Steaming heat, pumping beats, and stomping heels, they wore them fiercely and danced in them joyously. Their femininity, masculinity, and humanity converged on the dance floor. They were us, and we were them. With them, we were everyone. Without them, we were no one.
This vivid encounter at a party by Supernature—a queer collective in Amsterdam—was perhaps when the seed for No One Magazine was initially sown. There, for the first time, we saw the meaning of “queer” manifest: a harmony of beauty, fierceness, individuality, and community. Dancing among the diverse expressions of queerness, our subconscious fears about our identity faded away, replaced by a newfound appreciation and conviction in the power of dancing as who you are, with everyone as they are.
Following this encounter is our burning urge to discover more of this incredible space, not only in Amsterdam—the city we now call home—but also around the world; in a quest to broaden our understanding of the queer identity in the context of its underground nightlife. From Skopje to Prishtina, Quito to Philadelphia, queer nightlife around the world has shown us not only its creativity, but also its incredible strength, uniting and dancing against the injustices our community faces.
Did you know that there is only one queer bar in Prishtina that hosts drag performances and queer parties next to a rowdy, macho-dominated street? Or about the thriving ballroom scene in Ho Chi Minh City where attendees make their own clothes? Or were you aware that the queer party scene in some Southeast Asian countries is distinctly divided by class and wealth? We didn't, until we encountered the brave and ingenious local queer communities from these places.
No One Magazine is our passion for sharing these joyous, and sometimes heavy, encounters with dancing queers around the world, documented in pages.
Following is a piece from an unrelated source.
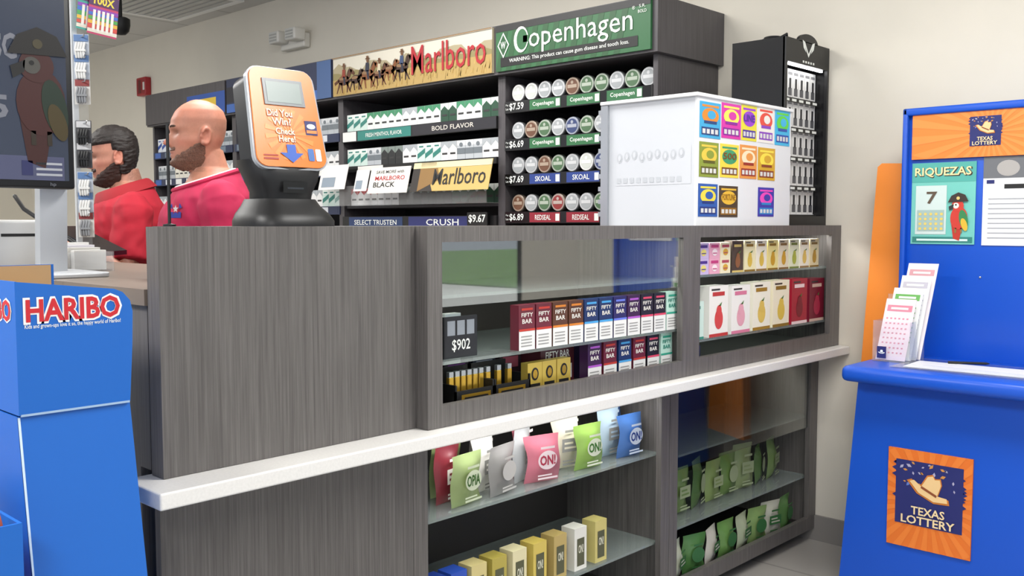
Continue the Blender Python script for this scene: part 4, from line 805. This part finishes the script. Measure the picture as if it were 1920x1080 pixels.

As a print publication, we aim to archive underground queer stories in time capsules that take up physical and mental space, raising awareness, and starting important dialogues, both within and outside of our community.
Through interviews with locals and on-the-ground stories, we hope to bring the global LGBTQIA+ community closer, sharing our challenges, celebrating our victories, and ultimately, opening up this whole world to us: the dancing queers.